| Directions for this task |
Within the entries below, find the portion that opens with the line containing "The Blender Python" and closes with the line containing "m.cyl((x + .004, -.185, zt_". Retype that portion exactly and only.

— start Dataset records —

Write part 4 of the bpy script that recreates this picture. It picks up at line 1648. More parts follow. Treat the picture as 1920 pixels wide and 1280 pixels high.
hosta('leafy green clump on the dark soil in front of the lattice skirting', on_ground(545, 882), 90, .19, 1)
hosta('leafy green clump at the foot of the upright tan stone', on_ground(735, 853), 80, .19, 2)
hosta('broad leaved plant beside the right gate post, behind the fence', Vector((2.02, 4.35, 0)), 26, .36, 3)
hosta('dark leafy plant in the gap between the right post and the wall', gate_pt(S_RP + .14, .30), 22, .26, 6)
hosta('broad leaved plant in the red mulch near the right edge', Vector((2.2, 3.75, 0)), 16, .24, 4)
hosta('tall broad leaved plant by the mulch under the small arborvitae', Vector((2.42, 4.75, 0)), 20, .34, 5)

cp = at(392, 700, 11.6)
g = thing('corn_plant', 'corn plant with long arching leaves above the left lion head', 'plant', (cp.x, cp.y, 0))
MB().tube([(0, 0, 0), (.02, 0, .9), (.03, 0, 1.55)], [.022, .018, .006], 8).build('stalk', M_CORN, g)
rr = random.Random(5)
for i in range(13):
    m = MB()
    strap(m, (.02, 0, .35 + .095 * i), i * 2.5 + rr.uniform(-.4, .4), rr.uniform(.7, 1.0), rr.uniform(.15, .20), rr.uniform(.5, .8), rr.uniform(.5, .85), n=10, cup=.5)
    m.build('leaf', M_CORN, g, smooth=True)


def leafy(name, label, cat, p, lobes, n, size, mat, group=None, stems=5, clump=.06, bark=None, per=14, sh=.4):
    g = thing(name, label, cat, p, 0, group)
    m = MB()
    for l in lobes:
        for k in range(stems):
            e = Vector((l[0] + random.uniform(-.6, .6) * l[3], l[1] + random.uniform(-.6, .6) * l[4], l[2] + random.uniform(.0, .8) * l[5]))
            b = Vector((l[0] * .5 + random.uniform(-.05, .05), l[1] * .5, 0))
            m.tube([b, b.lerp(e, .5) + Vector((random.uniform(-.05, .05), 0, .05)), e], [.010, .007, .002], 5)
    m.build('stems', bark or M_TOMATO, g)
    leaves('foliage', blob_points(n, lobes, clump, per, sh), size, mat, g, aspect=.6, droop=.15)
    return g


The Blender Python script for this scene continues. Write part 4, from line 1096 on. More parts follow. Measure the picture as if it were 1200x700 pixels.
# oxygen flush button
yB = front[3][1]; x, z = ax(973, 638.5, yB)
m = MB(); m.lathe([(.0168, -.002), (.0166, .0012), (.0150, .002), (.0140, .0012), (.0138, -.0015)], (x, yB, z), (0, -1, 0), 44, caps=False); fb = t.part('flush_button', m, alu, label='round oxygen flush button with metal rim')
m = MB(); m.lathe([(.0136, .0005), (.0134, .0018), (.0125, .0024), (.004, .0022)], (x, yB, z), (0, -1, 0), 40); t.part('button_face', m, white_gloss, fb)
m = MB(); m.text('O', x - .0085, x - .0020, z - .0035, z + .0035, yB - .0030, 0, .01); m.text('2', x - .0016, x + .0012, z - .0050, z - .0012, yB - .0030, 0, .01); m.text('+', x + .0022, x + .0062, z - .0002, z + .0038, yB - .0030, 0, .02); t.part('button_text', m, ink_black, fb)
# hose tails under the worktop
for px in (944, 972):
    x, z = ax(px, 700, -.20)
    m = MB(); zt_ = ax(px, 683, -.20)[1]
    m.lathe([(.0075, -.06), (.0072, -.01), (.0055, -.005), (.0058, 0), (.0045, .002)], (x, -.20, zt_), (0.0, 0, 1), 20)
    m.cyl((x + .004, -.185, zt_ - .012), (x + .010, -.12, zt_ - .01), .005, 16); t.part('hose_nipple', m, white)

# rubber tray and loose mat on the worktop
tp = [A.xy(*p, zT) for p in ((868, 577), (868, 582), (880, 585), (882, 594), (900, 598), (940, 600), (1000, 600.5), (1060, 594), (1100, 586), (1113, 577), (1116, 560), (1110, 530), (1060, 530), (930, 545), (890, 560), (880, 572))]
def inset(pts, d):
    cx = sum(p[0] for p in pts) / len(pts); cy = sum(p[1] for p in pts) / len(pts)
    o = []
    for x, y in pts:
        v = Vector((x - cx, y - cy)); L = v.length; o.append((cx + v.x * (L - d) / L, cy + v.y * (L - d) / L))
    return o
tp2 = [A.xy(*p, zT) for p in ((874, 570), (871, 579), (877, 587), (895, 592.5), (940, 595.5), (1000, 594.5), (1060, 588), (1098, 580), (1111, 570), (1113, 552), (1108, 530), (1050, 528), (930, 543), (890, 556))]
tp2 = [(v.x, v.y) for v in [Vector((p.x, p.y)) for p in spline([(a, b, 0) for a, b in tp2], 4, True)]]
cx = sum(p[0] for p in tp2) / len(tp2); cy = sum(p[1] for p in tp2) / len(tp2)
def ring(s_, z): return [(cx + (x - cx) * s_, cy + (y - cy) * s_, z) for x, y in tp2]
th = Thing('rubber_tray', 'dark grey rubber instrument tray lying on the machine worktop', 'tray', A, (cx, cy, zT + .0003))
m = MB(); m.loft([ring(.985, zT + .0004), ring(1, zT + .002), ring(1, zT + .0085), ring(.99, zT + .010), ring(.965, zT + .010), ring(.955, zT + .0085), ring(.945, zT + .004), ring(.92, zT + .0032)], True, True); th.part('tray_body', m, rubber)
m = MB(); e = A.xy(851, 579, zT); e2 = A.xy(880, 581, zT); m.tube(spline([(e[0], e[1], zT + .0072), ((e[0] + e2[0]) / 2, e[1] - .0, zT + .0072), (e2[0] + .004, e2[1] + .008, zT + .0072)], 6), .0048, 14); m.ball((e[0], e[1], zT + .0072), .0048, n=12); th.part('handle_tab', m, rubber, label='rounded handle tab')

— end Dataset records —

| Full output |
The Blender Python script for this scene continues. Write part 4, from line 1096 on. More parts follow. Measure the picture as if it were 1200x700 pixels.
# oxygen flush button
yB = front[3][1]; x, z = ax(973, 638.5, yB)
m = MB(); m.lathe([(.0168, -.002), (.0166, .0012), (.0150, .002), (.0140, .0012), (.0138, -.0015)], (x, yB, z), (0, -1, 0), 44, caps=False); fb = t.part('flush_button', m, alu, label='round oxygen flush button with metal rim')
m = MB(); m.lathe([(.0136, .0005), (.0134, .0018), (.0125, .0024), (.004, .0022)], (x, yB, z), (0, -1, 0), 40); t.part('button_face', m, white_gloss, fb)
m = MB(); m.text('O', x - .0085, x - .0020, z - .0035, z + .0035, yB - .0030, 0, .01); m.text('2', x - .0016, x + .0012, z - .0050, z - .0012, yB - .0030, 0, .01); m.text('+', x + .0022, x + .0062, z - .0002, z + .0038, yB - .0030, 0, .02); t.part('button_text', m, ink_black, fb)
# hose tails under the worktop
for px in (944, 972):
    x, z = ax(px, 700, -.20)
    m = MB(); zt_ = ax(px, 683, -.20)[1]
    m.lathe([(.0075, -.06), (.0072, -.01), (.0055, -.005), (.0058, 0), (.0045, .002)], (x, -.20, zt_), (0.0, 0, 1), 20)
    m.cyl((x + .004, -.185, zt_ - .012), (x + .010, -.12, zt_ - .01), .005, 16); t.part('hose_nipple', m, white)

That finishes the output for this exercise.